Au vote final, la résolution est rejetée par 7 voix pour (3 L, 2 R, 2 DC) contre 7 voix contre (2 AdG, 3 S, 2 Ve).

Tels sont les motifs qui nous amènent à vous recommander, Mesdames et Messieurs les députés, le rejet de la résolution 336.

Proposition de résolution(336)

visant à établir que la loi votée le 23 juin 1994 (PL 6737), concrétisele deuxième volet de l'initiative 21 « Halte à la spéculation foncière »

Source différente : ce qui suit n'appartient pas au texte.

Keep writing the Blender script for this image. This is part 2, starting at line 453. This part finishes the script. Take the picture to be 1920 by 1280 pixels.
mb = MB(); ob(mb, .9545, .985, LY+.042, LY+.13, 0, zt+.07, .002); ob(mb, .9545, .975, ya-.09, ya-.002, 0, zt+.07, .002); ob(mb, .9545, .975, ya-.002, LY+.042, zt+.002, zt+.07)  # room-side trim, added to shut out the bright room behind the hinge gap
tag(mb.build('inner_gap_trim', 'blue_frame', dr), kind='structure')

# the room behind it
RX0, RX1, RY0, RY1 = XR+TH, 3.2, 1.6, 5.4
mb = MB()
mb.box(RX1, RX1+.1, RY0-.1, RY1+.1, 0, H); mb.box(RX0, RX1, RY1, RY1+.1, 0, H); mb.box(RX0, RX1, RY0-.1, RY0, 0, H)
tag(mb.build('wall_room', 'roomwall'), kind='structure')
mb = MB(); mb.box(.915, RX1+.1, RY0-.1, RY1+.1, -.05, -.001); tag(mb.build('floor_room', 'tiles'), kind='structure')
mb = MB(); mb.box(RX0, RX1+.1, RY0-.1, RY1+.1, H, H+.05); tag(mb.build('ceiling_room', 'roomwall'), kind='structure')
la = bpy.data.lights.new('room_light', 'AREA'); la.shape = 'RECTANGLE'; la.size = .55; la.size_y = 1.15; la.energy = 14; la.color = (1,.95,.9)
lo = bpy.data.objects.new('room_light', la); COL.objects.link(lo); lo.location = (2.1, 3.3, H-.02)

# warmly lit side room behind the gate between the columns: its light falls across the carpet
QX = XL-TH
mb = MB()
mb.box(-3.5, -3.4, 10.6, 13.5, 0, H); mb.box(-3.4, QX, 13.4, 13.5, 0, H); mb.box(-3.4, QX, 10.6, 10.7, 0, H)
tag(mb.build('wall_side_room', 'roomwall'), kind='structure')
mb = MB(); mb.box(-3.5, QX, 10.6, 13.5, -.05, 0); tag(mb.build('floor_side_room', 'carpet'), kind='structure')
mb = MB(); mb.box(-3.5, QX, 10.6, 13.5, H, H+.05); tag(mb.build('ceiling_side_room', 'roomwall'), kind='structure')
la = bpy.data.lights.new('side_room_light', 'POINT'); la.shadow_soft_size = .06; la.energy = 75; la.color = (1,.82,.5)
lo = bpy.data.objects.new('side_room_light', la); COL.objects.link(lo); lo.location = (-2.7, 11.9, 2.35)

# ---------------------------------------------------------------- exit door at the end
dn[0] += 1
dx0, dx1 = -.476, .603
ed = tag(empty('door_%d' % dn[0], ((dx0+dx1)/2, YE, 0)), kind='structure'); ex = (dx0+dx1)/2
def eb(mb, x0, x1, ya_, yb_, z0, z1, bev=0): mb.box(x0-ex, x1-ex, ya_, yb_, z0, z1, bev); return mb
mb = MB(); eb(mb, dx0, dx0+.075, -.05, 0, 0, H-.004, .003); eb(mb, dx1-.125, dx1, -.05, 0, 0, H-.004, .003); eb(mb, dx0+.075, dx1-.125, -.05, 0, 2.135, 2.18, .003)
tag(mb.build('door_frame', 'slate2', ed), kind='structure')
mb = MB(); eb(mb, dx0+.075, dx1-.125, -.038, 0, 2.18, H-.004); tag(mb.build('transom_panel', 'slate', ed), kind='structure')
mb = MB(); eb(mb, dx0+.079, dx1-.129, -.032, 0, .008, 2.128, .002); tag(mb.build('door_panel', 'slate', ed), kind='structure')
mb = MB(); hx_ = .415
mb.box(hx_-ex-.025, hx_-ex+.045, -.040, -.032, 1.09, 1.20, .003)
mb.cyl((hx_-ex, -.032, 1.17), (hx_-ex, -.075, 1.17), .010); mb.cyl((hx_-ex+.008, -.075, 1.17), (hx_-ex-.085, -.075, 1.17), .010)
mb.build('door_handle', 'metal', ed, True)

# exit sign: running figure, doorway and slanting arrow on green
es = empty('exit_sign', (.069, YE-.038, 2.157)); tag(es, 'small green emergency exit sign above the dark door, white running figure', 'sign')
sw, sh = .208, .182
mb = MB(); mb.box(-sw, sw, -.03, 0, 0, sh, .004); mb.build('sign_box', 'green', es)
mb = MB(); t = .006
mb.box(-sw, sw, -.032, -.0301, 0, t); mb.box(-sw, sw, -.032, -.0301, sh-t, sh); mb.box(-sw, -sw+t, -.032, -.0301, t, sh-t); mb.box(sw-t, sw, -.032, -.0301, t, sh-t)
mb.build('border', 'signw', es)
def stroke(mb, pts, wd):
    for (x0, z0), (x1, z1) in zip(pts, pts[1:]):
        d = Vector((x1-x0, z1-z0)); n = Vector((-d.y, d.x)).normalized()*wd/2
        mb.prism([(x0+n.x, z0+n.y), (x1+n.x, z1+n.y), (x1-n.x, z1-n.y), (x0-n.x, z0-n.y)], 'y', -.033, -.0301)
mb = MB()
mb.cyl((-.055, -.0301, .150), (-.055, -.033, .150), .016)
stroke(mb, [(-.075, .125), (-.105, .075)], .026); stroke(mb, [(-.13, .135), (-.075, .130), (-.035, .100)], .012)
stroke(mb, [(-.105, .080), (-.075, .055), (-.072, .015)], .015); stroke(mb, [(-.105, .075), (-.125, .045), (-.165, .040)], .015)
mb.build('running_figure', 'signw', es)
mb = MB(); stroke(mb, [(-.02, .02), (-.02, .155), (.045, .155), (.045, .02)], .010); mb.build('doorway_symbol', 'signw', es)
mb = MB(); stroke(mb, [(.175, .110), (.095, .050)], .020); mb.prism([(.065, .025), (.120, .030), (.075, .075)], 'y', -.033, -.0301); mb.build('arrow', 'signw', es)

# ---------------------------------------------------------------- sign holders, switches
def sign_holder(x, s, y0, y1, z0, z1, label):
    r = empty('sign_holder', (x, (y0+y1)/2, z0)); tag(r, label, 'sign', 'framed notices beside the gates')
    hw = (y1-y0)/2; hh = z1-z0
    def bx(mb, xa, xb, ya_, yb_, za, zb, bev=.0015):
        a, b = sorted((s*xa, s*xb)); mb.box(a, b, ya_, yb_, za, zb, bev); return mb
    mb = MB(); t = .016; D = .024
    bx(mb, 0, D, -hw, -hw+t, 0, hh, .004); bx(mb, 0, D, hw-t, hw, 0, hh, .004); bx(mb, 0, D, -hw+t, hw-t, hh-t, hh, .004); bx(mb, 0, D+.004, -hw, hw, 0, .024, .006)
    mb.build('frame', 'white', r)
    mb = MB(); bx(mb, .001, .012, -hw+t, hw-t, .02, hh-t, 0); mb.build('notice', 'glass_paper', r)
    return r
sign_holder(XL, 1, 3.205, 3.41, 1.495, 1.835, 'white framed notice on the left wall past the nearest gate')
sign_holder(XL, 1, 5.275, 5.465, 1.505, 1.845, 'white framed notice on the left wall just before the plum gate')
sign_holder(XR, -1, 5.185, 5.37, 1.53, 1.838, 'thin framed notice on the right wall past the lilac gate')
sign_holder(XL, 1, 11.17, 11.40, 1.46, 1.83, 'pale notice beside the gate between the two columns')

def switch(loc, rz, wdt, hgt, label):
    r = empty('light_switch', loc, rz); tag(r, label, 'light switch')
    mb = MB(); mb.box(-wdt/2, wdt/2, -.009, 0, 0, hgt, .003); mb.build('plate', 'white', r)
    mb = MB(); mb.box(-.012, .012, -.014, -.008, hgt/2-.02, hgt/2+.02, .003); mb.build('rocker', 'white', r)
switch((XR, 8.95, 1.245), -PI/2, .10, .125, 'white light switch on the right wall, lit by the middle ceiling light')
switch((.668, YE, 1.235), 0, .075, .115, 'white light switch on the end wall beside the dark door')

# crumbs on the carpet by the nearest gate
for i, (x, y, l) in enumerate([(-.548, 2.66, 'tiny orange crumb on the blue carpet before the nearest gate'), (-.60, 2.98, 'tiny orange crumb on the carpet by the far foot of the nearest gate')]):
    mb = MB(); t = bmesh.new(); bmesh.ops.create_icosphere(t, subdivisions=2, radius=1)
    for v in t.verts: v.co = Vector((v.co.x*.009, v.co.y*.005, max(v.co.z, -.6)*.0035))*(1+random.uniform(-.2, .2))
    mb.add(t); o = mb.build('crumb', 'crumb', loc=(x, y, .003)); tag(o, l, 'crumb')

Le GRAND CONSEIL de la République et canton de Genève,considérant :

- le volet 2 de l'initiative 21 « Halte à la spéculation foncière » ;

- la loi du 23 juin 1994 modifiant la loi sur les contributions publiques (selon PL 6337 traitant de l'impôt sur les bénéfices et gains immobiliers) ;

- la lettre que la Commission fiscale a adressée le 28 novembre 1996 à la Commission d'aménagement ;

le deuxième paragraphe, chiffre 2, de la conclusion de l'avis de droit de Me Pierre Louis Manfrini, du 26 mars 1997,

décrète ce qui suit :

Premier débat

M. René Koechlin (L), rapporteur de majorité. Alors que la commission d'aménagement pensait avoir achevé ses travaux, elle a été saisie de lettres plus ou moins relevantes, dont une de la Chambre genevoise d'agriculture, qui formule un certain nombre de propositions intéressantes qu'il paraît hasardeux et difficile de traiter en séance plénière.

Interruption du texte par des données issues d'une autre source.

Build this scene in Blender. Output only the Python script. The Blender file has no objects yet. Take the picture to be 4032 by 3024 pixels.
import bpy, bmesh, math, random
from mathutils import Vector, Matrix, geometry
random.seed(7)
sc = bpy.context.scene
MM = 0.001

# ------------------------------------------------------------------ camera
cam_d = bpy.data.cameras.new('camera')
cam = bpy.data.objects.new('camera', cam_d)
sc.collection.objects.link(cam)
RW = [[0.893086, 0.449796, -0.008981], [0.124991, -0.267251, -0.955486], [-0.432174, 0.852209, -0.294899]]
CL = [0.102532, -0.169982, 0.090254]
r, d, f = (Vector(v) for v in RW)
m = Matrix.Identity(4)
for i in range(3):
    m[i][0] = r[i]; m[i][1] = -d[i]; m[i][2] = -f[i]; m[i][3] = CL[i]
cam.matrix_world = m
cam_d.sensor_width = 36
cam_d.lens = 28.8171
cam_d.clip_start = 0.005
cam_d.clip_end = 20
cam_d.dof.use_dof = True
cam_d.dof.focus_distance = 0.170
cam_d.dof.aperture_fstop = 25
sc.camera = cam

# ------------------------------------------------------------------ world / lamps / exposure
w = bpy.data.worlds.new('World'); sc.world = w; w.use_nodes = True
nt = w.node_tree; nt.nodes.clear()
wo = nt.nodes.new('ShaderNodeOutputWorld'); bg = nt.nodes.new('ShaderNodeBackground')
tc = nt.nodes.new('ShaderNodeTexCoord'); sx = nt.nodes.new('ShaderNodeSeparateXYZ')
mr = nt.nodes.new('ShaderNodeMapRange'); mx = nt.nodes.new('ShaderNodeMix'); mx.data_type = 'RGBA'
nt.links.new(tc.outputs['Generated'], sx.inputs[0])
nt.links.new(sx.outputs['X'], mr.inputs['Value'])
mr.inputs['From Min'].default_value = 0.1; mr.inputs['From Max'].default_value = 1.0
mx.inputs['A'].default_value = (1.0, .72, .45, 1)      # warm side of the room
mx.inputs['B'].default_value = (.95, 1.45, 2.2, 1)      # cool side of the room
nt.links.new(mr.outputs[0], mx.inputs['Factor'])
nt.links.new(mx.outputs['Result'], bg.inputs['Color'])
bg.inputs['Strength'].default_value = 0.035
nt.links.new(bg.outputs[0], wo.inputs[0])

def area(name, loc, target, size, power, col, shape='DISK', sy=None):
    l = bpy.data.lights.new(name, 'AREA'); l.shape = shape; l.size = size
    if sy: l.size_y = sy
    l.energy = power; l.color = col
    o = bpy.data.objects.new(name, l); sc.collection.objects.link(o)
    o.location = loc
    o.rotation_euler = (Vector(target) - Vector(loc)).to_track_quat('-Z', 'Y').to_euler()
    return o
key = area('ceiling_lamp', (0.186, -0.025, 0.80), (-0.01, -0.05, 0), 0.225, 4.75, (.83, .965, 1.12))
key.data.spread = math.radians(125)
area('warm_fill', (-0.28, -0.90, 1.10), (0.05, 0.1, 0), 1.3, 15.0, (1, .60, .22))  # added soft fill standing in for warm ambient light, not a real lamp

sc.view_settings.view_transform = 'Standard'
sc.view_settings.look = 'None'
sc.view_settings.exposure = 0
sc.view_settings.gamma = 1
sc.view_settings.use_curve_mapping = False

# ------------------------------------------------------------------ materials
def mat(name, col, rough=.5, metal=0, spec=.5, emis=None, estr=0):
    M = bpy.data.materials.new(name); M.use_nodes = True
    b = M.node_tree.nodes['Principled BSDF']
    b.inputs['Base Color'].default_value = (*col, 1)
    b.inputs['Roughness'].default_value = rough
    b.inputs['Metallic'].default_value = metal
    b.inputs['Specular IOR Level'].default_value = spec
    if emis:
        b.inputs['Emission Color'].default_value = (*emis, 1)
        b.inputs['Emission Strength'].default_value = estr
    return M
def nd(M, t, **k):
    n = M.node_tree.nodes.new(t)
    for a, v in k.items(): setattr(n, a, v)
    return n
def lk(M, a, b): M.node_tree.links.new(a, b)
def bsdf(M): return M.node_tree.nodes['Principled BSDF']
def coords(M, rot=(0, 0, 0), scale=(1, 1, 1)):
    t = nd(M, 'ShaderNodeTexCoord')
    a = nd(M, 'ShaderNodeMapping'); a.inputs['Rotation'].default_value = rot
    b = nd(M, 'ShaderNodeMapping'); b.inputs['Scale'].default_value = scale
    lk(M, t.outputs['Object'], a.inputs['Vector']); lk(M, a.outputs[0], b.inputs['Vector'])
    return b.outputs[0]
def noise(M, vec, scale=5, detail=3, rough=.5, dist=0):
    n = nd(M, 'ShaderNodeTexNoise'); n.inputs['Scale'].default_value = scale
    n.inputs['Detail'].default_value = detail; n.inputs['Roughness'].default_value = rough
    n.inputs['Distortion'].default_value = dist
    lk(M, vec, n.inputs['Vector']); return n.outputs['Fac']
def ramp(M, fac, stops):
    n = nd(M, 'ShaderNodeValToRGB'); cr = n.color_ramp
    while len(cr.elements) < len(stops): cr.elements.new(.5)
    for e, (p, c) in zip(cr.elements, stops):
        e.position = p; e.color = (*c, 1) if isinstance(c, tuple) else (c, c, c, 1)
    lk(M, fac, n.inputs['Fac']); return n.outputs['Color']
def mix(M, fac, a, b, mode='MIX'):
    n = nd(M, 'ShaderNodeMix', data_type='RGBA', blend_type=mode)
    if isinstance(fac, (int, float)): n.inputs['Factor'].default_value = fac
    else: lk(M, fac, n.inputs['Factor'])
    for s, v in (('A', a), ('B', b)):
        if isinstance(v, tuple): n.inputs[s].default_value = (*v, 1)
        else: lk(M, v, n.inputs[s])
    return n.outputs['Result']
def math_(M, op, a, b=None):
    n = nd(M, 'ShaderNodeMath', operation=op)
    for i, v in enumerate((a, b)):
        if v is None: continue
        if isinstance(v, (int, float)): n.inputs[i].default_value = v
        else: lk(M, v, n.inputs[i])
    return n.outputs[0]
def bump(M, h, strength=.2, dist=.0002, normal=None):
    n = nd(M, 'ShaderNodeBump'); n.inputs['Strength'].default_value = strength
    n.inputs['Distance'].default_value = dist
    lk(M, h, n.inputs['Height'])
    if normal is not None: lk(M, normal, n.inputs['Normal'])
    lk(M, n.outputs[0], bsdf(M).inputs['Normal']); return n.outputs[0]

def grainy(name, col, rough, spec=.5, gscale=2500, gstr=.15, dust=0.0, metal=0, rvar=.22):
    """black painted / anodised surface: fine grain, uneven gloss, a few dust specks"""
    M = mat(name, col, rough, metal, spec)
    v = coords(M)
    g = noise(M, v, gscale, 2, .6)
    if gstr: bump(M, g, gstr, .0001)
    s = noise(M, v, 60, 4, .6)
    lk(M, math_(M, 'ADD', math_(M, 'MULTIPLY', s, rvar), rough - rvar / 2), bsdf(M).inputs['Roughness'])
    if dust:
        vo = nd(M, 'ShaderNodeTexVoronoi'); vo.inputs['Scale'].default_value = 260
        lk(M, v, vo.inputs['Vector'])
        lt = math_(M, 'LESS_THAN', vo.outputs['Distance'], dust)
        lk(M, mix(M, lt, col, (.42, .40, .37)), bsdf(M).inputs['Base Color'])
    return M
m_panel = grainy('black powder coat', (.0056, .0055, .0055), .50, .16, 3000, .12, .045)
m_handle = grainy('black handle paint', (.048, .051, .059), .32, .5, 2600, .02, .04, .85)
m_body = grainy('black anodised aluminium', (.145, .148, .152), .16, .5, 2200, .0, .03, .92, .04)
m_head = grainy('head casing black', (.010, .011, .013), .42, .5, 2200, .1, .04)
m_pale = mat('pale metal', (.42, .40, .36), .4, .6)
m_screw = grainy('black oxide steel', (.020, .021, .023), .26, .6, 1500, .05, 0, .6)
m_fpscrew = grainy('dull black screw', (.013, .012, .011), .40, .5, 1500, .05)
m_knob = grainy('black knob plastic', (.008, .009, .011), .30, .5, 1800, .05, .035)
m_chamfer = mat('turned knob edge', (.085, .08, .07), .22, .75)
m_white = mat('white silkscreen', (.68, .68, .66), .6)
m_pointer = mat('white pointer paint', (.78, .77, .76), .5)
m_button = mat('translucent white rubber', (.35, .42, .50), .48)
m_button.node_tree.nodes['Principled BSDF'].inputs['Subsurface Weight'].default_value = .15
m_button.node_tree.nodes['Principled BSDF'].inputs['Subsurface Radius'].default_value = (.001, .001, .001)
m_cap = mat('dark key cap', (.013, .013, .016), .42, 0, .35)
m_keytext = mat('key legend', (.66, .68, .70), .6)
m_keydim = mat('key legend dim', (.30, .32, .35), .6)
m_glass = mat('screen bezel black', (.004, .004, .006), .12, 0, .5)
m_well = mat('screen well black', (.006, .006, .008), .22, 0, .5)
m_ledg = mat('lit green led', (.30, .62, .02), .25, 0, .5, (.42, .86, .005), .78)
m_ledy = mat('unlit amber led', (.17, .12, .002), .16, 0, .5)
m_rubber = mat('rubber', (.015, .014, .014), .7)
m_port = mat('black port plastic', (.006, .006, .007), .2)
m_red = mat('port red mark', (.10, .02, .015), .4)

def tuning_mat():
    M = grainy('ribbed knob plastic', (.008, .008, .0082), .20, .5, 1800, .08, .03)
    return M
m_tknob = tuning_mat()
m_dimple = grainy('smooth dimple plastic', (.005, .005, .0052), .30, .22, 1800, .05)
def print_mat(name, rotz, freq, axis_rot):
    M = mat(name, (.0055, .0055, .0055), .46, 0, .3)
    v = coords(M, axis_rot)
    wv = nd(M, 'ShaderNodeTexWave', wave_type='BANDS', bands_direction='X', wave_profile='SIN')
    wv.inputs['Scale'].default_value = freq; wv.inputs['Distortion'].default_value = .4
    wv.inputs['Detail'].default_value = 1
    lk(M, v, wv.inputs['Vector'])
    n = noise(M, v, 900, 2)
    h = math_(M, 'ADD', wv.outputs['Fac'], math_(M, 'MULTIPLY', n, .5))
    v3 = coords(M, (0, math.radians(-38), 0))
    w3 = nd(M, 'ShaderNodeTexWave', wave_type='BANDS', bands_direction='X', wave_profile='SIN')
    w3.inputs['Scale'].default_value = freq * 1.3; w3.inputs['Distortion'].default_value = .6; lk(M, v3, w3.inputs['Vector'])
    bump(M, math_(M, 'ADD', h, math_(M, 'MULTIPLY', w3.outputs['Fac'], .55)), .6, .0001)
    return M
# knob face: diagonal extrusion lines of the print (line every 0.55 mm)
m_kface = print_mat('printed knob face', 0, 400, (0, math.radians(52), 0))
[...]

Une des propositions se rapporte à l'affectation des recettes découlant de déclassements de terrains agricoles en zone à bâtir ; elle viserait à affecter ces recettes aux crédits d'investissement dans l'agriculture. Ce sont des questions qui sont, à notre sens, suffisamment importantes et fondamentales pour qu'on prenne la peine de les traiter à nouveau en commission et, surtout, d'auditionner les intéressés, à savoir les représentants de la Chambre genevoise d'agriculture.

C'est la raison pour laquelle je vous suggère de renvoyer ce projet en commission, afin que nous puissions procéder à ces auditions et tenir compte des observations les plus pertinentes de cette instance, notamment.

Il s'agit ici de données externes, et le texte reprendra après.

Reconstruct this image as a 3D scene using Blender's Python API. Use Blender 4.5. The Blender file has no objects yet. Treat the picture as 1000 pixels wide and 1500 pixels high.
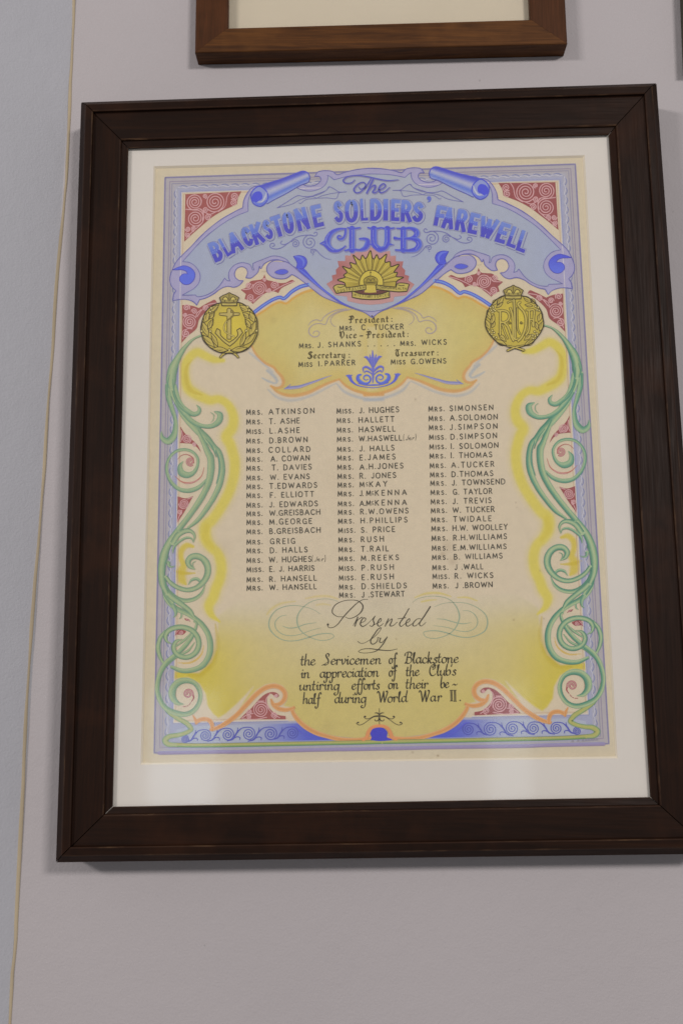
import bpy, math, random
import numpy as np
from mathutils import Vector, Matrix
from mathutils.geometry import delaunay_2d_cdt

random.seed(7)
rng = np.random.default_rng(7)
SC = bpy.context.scene

# ------------------------------------------------------------------ camera, world, lamps, exposure
CAM_R = np.array([0.9996344769780764, 0.024064130782609935, 0.012321933551402918])
CAM_U = np.array([-0.008293404027130323, -0.16084887196848985, 0.9869442030004061])
CAM_F = np.array([-0.025731923488354354, 0.9866856429461928, 0.16059050444359307])
CAM_C = np.array([0.2819553747978976, -0.9347443404431719, 1.6292891955141848])
FOCAL = 1400.0                      # in pixels of the 1000 x 1500 photograph
cam_d = bpy.data.cameras.new("camera")
cam = bpy.data.objects.new("camera", cam_d)
SC.collection.objects.link(cam)
m4 = Matrix.Identity(4)
for i in range(3):
    m4[i][0], m4[i][1], m4[i][2], m4[i][3] = CAM_R[i], CAM_U[i], -CAM_F[i], CAM_C[i]
cam.matrix_world = m4
cam_d.sensor_fit = 'VERTICAL'
cam_d.sensor_height = 36.0
cam_d.sensor_width = 24.0
cam_d.lens = 36.0 * FOCAL / 1500.0
cam_d.clip_start, cam_d.clip_end = 0.01, 100.0
SC.camera = cam

SC.render.engine = 'CYCLES'
SC.cycles.filter_width = 1.55
SC.view_settings.view_transform = 'Standard'
SC.view_settings.look = 'None'
SC.view_settings.exposure = 0.0
SC.view_settings.gamma = 1.0
SC.view_settings.use_curve_mapping = False

world = bpy.data.worlds.new("World")
SC.world = world
world.use_nodes = True
bg = world.node_tree.nodes["Background"]
bg.inputs[0].default_value = (0.99, 0.985, 0.975, 1)     # light bounced about the room
bg.inputs[1].default_value = 0.195

def lamp(name, loc, aim, sx, sy, watts, col):
    d = bpy.data.lights.new(name, 'AREA')
    d.shape = 'RECTANGLE'
    d.size, d.size_y, d.energy, d.color = sx, sy, watts, col
    o = bpy.data.objects.new(name, d)
    SC.collection.objects.link(o)
    o.location = loc
    o.rotation_euler = (Vector(aim) - Vector(loc)).to_track_quat('-Z', 'Y').to_euler()
    return o

# two fluorescent fittings in the room's ceiling, behind the camera to its left and right
lamp("ceiling_light", (-2.9, -3.6, 3.0), (0.3, 0, 1.6), 1.1, 0.4, 74, (1.0, 0.965, 0.93))
lamp("ceiling_light", (1.98, -3.6, 3.1), (0.3, 0, 1.6), 0.7, 0.4, 66, (1.0, 0.965, 0.93))
# two low daylit panes across the room, behind the camera: the picture glass shows them as faint streaks
lamp("daylit_pane", (-0.65, -4.2, 1.185), (-0.65, 0, 1.185), 0.36, 0.64, 2.3, (0.72, 0.86, 1.0))
lamp("daylit_pane", (1.03, -4.2, 1.24), (1.03, 0, 1.24), 0.22, 0.64, 1.0, (0.72, 0.88, 1.0))

# ------------------------------------------------------------------ helpers
def s2l(c):
    c = np.asarray(c, float) / 255.0
    return np.where(c <= 0.04045, c / 12.92, ((c + 0.055) / 1.055) ** 2.4)

KREF = 1.5
def alb(*c):
    """Base colour of a surface that reads as this colour in the room's light."""
    return np.clip(s2l(c) * KREF, 0, 0.92)

def at(px, py, depth):
    """Point at this distance in front of the wall (the plane y = 0) that the photograph shows at (px, py)."""
    px = np.asarray(px, float); py = np.asarray(py, float)
    v = CAM_F + np.multiply.outer((px - 500) / FOCAL, CAM_R) + np.multiply.outer((750 - py) / FOCAL, CAM_U)
    t = (-np.asarray(depth) - CAM_C[1]) / v[..., 1]
    return CAM_C + v * t[..., None]

COL = SC.collection
def link(name, mesh, mats=(), parent=None):
    for m in mats:
        mesh.materials.append(m)
    o = bpy.data.objects.new(name, mesh)
    COL.objects.link(o)
    if parent is not None:
        o.parent = parent
        o.matrix_parent_inverse = Matrix.Translation(parent.location).inverted()
    return o

def empty(name, loc, label, cat):
    o = bpy.data.objects.new(name, None)
    COL.objects.link(o)
    o.location = loc
    o.empty_display_size = 0.05
    o['label'] = label; o['category'] = cat
    return o

def mesh_from(name, verts, faces, mat_idx=None, smooth=False):
    me = bpy.data.meshes.new(name)
    me.from_pydata([tuple(map(float, v)) for v in verts], [], faces)
    if mat_idx is not None:
        me.polygons.foreach_set('material_index', mat_idx)
    if smooth:
        me.polygons.foreach_set('use_smooth', [True] * len(faces))
    me.update()
    return me

# ---- materials
def new_mat(name):
    m = bpy.data.materials.new(name)
    m.use_nodes = True
    nt = m.node_tree
    b = nt.nodes["Principled BSDF"]
    return m, nt, b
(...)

Le président. Une proposition de renvoi a été formulée, nous débattons sur ce renvoi.

M. Alain Etienne (S), rapporteur de minorité. Nous ne nous opposons pas au renvoi en commission que nous propose M. Koechlin !

M. Christian Grobet (AdG). Nous nous rallions également à cette proposition de renvoi en commission, même si cette initiative est déposée depuis fort longtemps devant ce Grand Conseil.

Nous pensons que les propositions de la Chambre d'agriculture, comme l'a dit M. Koechlin, méritent d'être examinées. Il faut que nous les analysions et il n'est effectivement pas possible de faire ce travail en séance plénière. Ce texte, qui est en train d'aboutir mais qui a posé certains problèmes délicats à résoudre, mérite d'être mis au point de manière très soignée pour que la votation populaire puisse se dérouler dans les meilleures conditions.

M. Hubert Dethurens (PDC). J'avais précisément déposé un amendement concernant le fonds de compensation qui est proposé. Je m'aperçois que tout le monde est d'accord de rediscuter cette question et je suis donc le mouvement : je suis très heureux de ce renvoi en commission !

Mis aux voix, les rapports sur l'initiative 21, le projet de loi 7559 et la proposition de résolution 336 sont renvoyés à la commission d'aménagement du canton.